[TowerTalk] tower resonances
Tom McDermott
tom.mcdermott4 at yahoo.com
Thu Feb 12 12:13:37 EST 2009
> As I mentioned earlier, I have a method to make those measurements but it's
> not practical for most hams. That's why I've been asking if anyone else has
> a less complex solution to this kind of measurement.
>
> 73, Rudy N6LF
Forrest Gehrke K2BT wrote a 6-part series in Ham Radio in 1983 / 1984 on phased vertical antennas. He came up with a technique to derive the Z-parameter matrix (self and mutual impedances 2-port matrix) without using a VNA. (If you can measure the complete S-parameter matrix between verticals using a VNA, it's easily converted to the Z-parameters [and vice-versa]).
His method is described in Part 3 - July 1983 issue (pg 26-34) and works for element lengths of 1/4 wave or less.
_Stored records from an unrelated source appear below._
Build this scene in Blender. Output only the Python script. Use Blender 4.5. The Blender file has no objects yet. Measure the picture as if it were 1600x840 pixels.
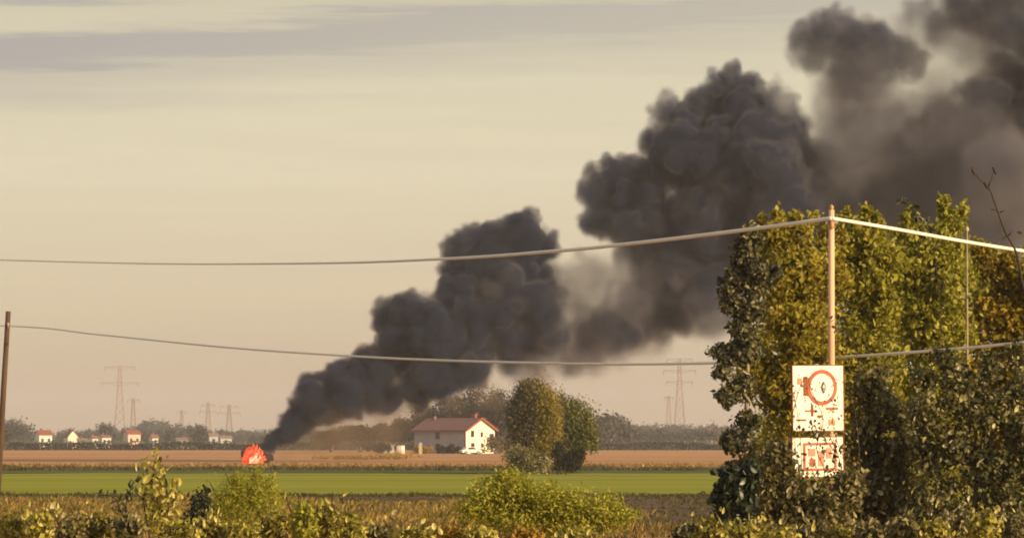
import bpy, bmesh, math, random
import numpy as np
from mathutils import Vector, Matrix, noise as mnoise
random.seed(7); rng = np.random.default_rng(7)
R = math.radians
scene = bpy.context.scene
col = scene.collection

# ------------------------------------------------------------------ camera
EYE = 2.3; FPX = 7556.0; PITCH = 270.0 / FPX
cam_d = bpy.data.cameras.new('camera'); cam = bpy.data.objects.new('camera', cam_d); col.objects.link(cam)
cam_d.sensor_width = 36; cam_d.lens = 36 * FPX / 1600; cam_d.clip_start = 0.5; cam_d.clip_end = 30000
cam.location = (0, 0, EYE); cam.rotation_euler = (R(90) + PITCH, 0, 0)
scene.camera = cam
scene.view_settings.view_transform = 'Standard'; scene.view_settings.look = 'None'
scene.view_settings.exposure = 0.38; scene.view_settings.gamma = 1.0
cy = scene.cycles
cy.use_denoising = True
cy.max_bounces = 6; cy.diffuse_bounces = 2; cy.glossy_bounces = 2; cy.transparent_max_bounces = 8
cy.volume_bounces = 1; cy.volume_step_rate = 1.6; cy.volume_max_steps = 256
cy.filter_width = 1.9

# ------------------------------------------------------------------ world
SUN_AZ, SUN_EL = 56.0, 13.0        # degrees right of straight behind the camera / above the horizon
sdir = Vector((math.sin(R(SUN_AZ)) * math.cos(R(SUN_EL)), -math.cos(R(SUN_AZ)) * math.cos(R(SUN_EL)), math.sin(R(SUN_EL))))
w = bpy.data.worlds.new('World'); scene.world = w; w.use_nodes = True
nt = w.node_tree; nt.nodes.clear()
def nd(t, typ, **kw):
    n = t.nodes.new(typ)
    for k, v in kw.items():
        if isinstance(k, str) and hasattr(n, k): setattr(n, k, v)
    return n
L = nt.links.new
out = nd(nt, 'ShaderNodeOutputWorld'); bg = nd(nt, 'ShaderNodeBackground'); L(bg.outputs[0], out.inputs[0])
bg.inputs[1].default_value = 0.1
sky = nd(nt, 'ShaderNodeTexSky'); sky.sky_type = 'NISHITA'; sky.sun_disc = False
sky.sun_elevation = R(SUN_EL); sky.sun_rotation = math.atan2(sdir.x, sdir.y); sky.dust_density = 4.0
tc = nd(nt, 'ShaderNodeTexCoord'); sep = nd(nt, 'ShaderNodeSeparateXYZ'); L(tc.outputs['Generated'], sep.inputs[0])
def mth(t, op, a, b=None, clamp=False):
    n = t.nodes.new('ShaderNodeMath'); n.operation = op; n.use_clamp = clamp
    for i, v in enumerate((a, b)):
        if v is None: continue
        if isinstance(v, (int, float)): n.inputs[i].default_value = v
        else: t.links.new(v, n.inputs[i])
    return n.outputs[0]
def ramp(t, fac, stops, interp='LINEAR'):
    n = t.nodes.new('ShaderNodeValToRGB'); cr = n.color_ramp; cr.interpolation = interp
    while len(cr.elements) < len(stops): cr.elements.new(0.5)
    for e, (p, c) in zip(cr.elements, stops):
        e.position = p; e.color = (*c, 1) if len(c) == 3 else c
    t.links.new(fac, n.inputs[0]); return n.outputs[0]
def mixc(t, fac, a, b, mode='MIX'):
    n = t.nodes.new('ShaderNodeMix'); n.data_type = 'RGBA'; n.blend_type = mode
    if isinstance(fac, (int, float)): n.inputs[0].default_value = fac
    else: t.links.new(fac, n.inputs[0])
    for i, v in ((6, a), (7, b)):
        if isinstance(v, tuple): n.inputs[i].default_value = (*v, 1)
        else: t.links.new(v, n.inputs[i])
    return n.outputs[2]
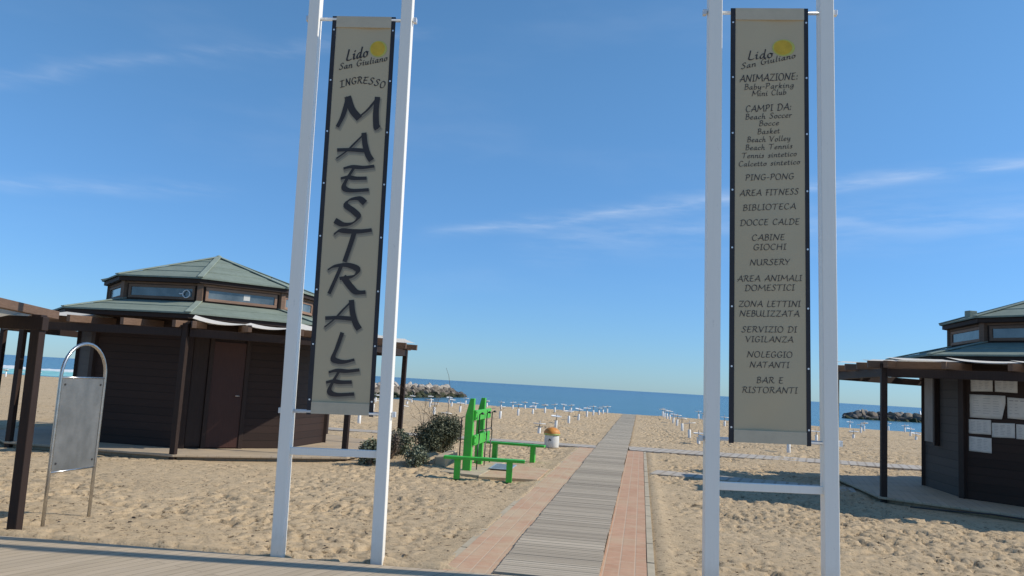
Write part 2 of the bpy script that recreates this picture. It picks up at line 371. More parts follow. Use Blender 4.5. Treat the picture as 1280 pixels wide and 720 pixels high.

If they're longer you need to come up with a different way to decouple the elements.
1. Start with element 1. Open-circuit all the other verticals except the pne being measured. Open-circuited quarter-wave vertical couples weakly. Measure the self-impedance of the excited antenna element. This provides Z11 for that antenna. Iterate for all antenna elements (providing Z11 for each).
2. Short element 2 to ground. Measure driving point impedance of element 1. Open-circuit element 2, short-element 3 and measure driving point impedance of element 1. this gives Z12, Z13, and Z14 for example. Repeat for all elements.
This gives a table of measured values. For example for a 4-element array, four measurements at element 1, four measurrments at element 2, etc. - 16 total measurements. A passive antenna will give a symmetric Z-matrix, so the above table has duplicated measurements which can be used to check for consistency. Forrest was always amazed at how closely symmetric the values ended up being after his measurements.
Extract the 2-port values for each element pair. (Z11, Z21, Z12, Z22).
For element 1 and element 2, the math is:
Z1 = E1/I1 = Z11 - (Z12)^2/Z22. This is driving point impedance of element 1 with element 2 grounded.
Then Z12 = +or- SQRT(Z22) (Z11 - Z1). You need to pick the correct root, but it's usually pretty easy to guess.
My personal hunch would be that if there is spurious coupling from a tower or other wire, then the Z-matricies would become non-symmetric.